Below you will find a set of lines. Repeat them all exactly.

> _Provided data_:
┌──

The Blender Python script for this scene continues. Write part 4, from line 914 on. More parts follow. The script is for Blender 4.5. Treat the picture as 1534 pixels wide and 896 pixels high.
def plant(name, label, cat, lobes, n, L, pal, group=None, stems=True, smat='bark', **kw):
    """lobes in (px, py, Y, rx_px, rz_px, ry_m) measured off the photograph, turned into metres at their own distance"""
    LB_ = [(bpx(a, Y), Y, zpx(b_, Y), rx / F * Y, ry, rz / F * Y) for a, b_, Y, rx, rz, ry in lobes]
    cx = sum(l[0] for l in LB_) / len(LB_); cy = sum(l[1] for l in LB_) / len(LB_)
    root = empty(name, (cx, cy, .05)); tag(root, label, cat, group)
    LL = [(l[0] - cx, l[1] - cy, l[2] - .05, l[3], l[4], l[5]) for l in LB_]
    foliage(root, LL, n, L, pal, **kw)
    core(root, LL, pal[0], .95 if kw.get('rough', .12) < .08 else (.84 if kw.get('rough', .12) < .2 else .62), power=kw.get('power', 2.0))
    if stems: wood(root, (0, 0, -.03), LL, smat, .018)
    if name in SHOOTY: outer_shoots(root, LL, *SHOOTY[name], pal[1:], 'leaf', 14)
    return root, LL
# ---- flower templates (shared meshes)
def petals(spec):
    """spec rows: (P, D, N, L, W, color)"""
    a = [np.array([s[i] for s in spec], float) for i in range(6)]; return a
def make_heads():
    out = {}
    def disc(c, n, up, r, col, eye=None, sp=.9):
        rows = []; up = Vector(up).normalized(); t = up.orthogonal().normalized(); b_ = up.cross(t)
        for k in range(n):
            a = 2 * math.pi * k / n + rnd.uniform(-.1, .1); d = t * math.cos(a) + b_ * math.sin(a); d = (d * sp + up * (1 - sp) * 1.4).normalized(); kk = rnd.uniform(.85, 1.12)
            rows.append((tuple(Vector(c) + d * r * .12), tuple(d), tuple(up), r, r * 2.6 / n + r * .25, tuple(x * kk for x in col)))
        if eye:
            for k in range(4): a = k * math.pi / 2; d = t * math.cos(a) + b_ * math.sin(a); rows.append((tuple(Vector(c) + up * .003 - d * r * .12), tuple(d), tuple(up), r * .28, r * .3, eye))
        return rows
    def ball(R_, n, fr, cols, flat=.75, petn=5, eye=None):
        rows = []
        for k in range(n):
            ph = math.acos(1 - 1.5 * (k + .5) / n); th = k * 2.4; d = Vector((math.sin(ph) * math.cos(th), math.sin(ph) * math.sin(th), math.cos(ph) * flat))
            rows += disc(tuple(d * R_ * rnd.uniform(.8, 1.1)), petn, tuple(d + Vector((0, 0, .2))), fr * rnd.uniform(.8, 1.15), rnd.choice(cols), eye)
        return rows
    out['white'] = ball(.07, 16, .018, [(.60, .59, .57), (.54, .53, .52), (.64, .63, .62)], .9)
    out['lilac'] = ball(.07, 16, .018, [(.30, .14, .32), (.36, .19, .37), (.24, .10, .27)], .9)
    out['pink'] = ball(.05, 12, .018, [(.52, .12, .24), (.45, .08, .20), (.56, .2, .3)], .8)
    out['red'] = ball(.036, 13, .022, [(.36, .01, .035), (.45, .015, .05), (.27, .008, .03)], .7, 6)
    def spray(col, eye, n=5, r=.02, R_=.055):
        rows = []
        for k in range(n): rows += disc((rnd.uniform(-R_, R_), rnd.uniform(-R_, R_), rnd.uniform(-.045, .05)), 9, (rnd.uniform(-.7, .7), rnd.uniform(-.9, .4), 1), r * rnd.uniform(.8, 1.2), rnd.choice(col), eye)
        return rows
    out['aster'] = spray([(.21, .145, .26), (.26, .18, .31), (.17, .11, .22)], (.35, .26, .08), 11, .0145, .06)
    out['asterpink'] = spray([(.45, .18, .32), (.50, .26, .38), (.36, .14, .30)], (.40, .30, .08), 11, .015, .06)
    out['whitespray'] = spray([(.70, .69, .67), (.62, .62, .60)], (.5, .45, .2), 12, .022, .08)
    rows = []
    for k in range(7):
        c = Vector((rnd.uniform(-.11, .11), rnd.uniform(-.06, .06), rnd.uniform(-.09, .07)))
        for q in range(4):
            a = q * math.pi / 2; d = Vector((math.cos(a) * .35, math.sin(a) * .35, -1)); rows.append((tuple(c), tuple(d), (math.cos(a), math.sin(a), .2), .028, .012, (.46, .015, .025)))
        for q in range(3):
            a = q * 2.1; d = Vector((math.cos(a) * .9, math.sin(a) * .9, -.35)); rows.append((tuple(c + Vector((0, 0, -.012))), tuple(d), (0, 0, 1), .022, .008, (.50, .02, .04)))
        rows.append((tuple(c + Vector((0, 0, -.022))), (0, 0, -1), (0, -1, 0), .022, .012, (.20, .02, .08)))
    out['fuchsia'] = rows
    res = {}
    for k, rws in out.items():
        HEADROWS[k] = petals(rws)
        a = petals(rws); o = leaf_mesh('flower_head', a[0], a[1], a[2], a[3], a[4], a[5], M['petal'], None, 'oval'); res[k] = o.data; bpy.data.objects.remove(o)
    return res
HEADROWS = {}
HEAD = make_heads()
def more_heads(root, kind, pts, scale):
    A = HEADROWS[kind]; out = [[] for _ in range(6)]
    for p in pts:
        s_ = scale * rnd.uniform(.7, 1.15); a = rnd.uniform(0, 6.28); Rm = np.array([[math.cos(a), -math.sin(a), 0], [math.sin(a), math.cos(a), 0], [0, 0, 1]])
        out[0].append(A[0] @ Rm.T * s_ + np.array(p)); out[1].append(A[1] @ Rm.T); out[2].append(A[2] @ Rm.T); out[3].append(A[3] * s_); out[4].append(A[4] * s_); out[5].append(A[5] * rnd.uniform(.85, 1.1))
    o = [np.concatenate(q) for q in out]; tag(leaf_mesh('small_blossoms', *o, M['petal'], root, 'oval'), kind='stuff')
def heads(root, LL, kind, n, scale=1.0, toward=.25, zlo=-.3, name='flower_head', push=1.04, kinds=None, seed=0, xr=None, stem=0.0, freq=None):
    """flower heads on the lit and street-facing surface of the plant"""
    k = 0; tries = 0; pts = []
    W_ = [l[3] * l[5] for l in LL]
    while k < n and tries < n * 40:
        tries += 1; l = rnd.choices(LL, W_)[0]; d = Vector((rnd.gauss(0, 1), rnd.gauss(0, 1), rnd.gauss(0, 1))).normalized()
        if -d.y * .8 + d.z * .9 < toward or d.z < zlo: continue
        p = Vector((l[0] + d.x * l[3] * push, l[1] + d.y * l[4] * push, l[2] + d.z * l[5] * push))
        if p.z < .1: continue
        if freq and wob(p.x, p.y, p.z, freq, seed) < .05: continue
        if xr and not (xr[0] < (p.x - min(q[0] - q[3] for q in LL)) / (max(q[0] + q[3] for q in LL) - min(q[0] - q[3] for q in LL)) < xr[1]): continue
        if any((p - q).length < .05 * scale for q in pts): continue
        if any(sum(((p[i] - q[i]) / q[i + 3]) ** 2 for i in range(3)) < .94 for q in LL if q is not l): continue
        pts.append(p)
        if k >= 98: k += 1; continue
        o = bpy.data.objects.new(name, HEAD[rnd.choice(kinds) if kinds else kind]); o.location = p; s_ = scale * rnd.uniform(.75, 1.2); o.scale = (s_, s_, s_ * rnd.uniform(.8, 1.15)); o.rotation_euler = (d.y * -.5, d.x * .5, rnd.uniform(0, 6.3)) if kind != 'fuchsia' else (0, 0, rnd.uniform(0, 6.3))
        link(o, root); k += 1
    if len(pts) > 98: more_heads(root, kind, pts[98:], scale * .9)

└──

> _Solution_:
The Blender Python script for this scene continues. Write part 4, from line 914 on. More parts follow. The script is for Blender 4.5. Treat the picture as 1534 pixels wide and 896 pixels high.
def plant(name, label, cat, lobes, n, L, pal, group=None, stems=True, smat='bark', **kw):
    """lobes in (px, py, Y, rx_px, rz_px, ry_m) measured off the photograph, turned into metres at their own distance"""
    LB_ = [(bpx(a, Y), Y, zpx(b_, Y), rx / F * Y, ry, rz / F * Y) for a, b_, Y, rx, rz, ry in lobes]
    cx = sum(l[0] for l in LB_) / len(LB_); cy = sum(l[1] for l in LB_) / len(LB_)
    root = empty(name, (cx, cy, .05)); tag(root, label, cat, group)
    LL = [(l[0] - cx, l[1] - cy, l[2] - .05, l[3], l[4], l[5]) for l in LB_]
    foliage(root, LL, n, L, pal, **kw)
    core(root, LL, pal[0], .95 if kw.get('rough', .12) < .08 else (.84 if kw.get('rough', .12) < .2 else .62), power=kw.get('power', 2.0))
    if stems: wood(root, (0, 0, -.03), LL, smat, .018)
    if name in SHOOTY: outer_shoots(root, LL, *SHOOTY[name], pal[1:], 'leaf', 14)
    return root, LL
# ---- flower templates (shared meshes)
def petals(spec):
    """spec rows: (P, D, N, L, W, color)"""
    a = [np.array([s[i] for s in spec], float) for i in range(6)]; return a
def make_heads():
    out = {}
    def disc(c, n, up, r, col, eye=None, sp=.9):
        rows = []; up = Vector(up).normalized(); t = up.orthogonal().normalized(); b_ = up.cross(t)
        for k in range(n):
            a = 2 * math.pi * k / n + rnd.uniform(-.1, .1); d = t * math.cos(a) + b_ * math.sin(a); d = (d * sp + up * (1 - sp) * 1.4).normalized(); kk = rnd.uniform(.85, 1.12)
            rows.append((tuple(Vector(c) + d * r * .12), tuple(d), tuple(up), r, r * 2.6 / n + r * .25, tuple(x * kk for x in col)))
        if eye:
            for k in range(4): a = k * math.pi / 2; d = t * math.cos(a) + b_ * math.sin(a); rows.append((tuple(Vector(c) + up * .003 - d * r * .12), tuple(d), tuple(up), r * .28, r * .3, eye))
        return rows
    def ball(R_, n, fr, cols, flat=.75, petn=5, eye=None):
        rows = []
        for k in range(n):
            ph = math.acos(1 - 1.5 * (k + .5) / n); th = k * 2.4; d = Vector((math.sin(ph) * math.cos(th), math.sin(ph) * math.sin(th), math.cos(ph) * flat))
            rows += disc(tuple(d * R_ * rnd.uniform(.8, 1.1)), petn, tuple(d + Vector((0, 0, .2))), fr * rnd.uniform(.8, 1.15), rnd.choice(cols), eye)
        return rows
    out['white'] = ball(.07, 16, .018, [(.60, .59, .57), (.54, .53, .52), (.64, .63, .62)], .9)
    out['lilac'] = ball(.07, 16, .018, [(.30, .14, .32), (.36, .19, .37), (.24, .10, .27)], .9)
    out['pink'] = ball(.05, 12, .018, [(.52, .12, .24), (.45, .08, .20), (.56, .2, .3)], .8)
    out['red'] = ball(.036, 13, .022, [(.36, .01, .035), (.45, .015, .05), (.27, .008, .03)], .7, 6)
    def spray(col, eye, n=5, r=.02, R_=.055):
        rows = []
        for k in range(n): rows += disc((rnd.uniform(-R_, R_), rnd.uniform(-R_, R_), rnd.uniform(-.045, .05)), 9, (rnd.uniform(-.7, .7), rnd.uniform(-.9, .4), 1), r * rnd.uniform(.8, 1.2), rnd.choice(col), eye)
        return rows
    out['aster'] = spray([(.21, .145, .26), (.26, .18, .31), (.17, .11, .22)], (.35, .26, .08), 11, .0145, .06)
    out['asterpink'] = spray([(.45, .18, .32), (.50, .26, .38), (.36, .14, .30)], (.40, .30, .08), 11, .015, .06)
    out['whitespray'] = spray([(.70, .69, .67), (.62, .62, .60)], (.5, .45, .2), 12, .022, .08)
    rows = []
    for k in range(7):
        c = Vector((rnd.uniform(-.11, .11), rnd.uniform(-.06, .06), rnd.uniform(-.09, .07)))
        for q in range(4):
            a = q * math.pi / 2; d = Vector((math.cos(a) * .35, math.sin(a) * .35, -1)); rows.append((tuple(c), tuple(d), (math.cos(a), math.sin(a), .2), .028, .012, (.46, .015, .025)))
        for q in range(3):
            a = q * 2.1; d = Vector((math.cos(a) * .9, math.sin(a) * .9, -.35)); rows.append((tuple(c + Vector((0, 0, -.012))), tuple(d), (0, 0, 1), .022, .008, (.50, .02, .04)))
        rows.append((tuple(c + Vector((0, 0, -.022))), (0, 0, -1), (0, -1, 0), .022, .012, (.20, .02, .08)))
    out['fuchsia'] = rows
    res = {}
    for k, rws in out.items():
        HEADROWS[k] = petals(rws)
        a = petals(rws); o = leaf_mesh('flower_head', a[0], a[1], a[2], a[3], a[4], a[5], M['petal'], None, 'oval'); res[k] = o.data; bpy.data.objects.remove(o)
    return res
HEADROWS = {}
HEAD = make_heads()
def more_heads(root, kind, pts, scale):
    A = HEADROWS[kind]; out = [[] for _ in range(6)]
    for p in pts:
        s_ = scale * rnd.uniform(.7, 1.15); a = rnd.uniform(0, 6.28); Rm = np.array([[math.cos(a), -math.sin(a), 0], [math.sin(a), math.cos(a), 0], [0, 0, 1]])
        out[0].append(A[0] @ Rm.T * s_ + np.array(p)); out[1].append(A[1] @ Rm.T); out[2].append(A[2] @ Rm.T); out[3].append(A[3] * s_); out[4].append(A[4] * s_); out[5].append(A[5] * rnd.uniform(.85, 1.1))
    o = [np.concatenate(q) for q in out]; tag(leaf_mesh('small_blossoms', *o, M['petal'], root, 'oval'), kind='stuff')
def heads(root, LL, kind, n, scale=1.0, toward=.25, zlo=-.3, name='flower_head', push=1.04, kinds=None, seed=0, xr=None, stem=0.0, freq=None):
    """flower heads on the lit and street-facing surface of the plant"""
    k = 0; tries = 0; pts = []
    W_ = [l[3] * l[5] for l in LL]
    while k < n and tries < n * 40:
        tries += 1; l = rnd.choices(LL, W_)[0]; d = Vector((rnd.gauss(0, 1), rnd.gauss(0, 1), rnd.gauss(0, 1))).normalized()
        if -d.y * .8 + d.z * .9 < toward or d.z < zlo: continue
        p = Vector((l[0] + d.x * l[3] * push, l[1] + d.y * l[4] * push, l[2] + d.z * l[5] * push))
        if p.z < .1: continue
        if freq and wob(p.x, p.y, p.z, freq, seed) < .05: continue
        if xr and not (xr[0] < (p.x - min(q[0] - q[3] for q in LL)) / (max(q[0] + q[3] for q in LL) - min(q[0] - q[3] for q in LL)) < xr[1]): continue
        if any((p - q).length < .05 * scale for q in pts): continue
        if any(sum(((p[i] - q[i]) / q[i + 3]) ** 2 for i in range(3)) < .94 for q in LL if q is not l): continue
        pts.append(p)
        if k >= 98: k += 1; continue
        o = bpy.data.objects.new(name, HEAD[rnd.choice(kinds) if kinds else kind]); o.location = p; s_ = scale * rnd.uniform(.75, 1.2); o.scale = (s_, s_, s_ * rnd.uniform(.8, 1.15)); o.rotation_euler = (d.y * -.5, d.x * .5, rnd.uniform(0, 6.3)) if kind != 'fuchsia' else (0, 0, rnd.uniform(0, 6.3))
        link(o, root); k += 1
    if len(pts) > 98: more_heads(root, kind, pts[98:], scale * .9)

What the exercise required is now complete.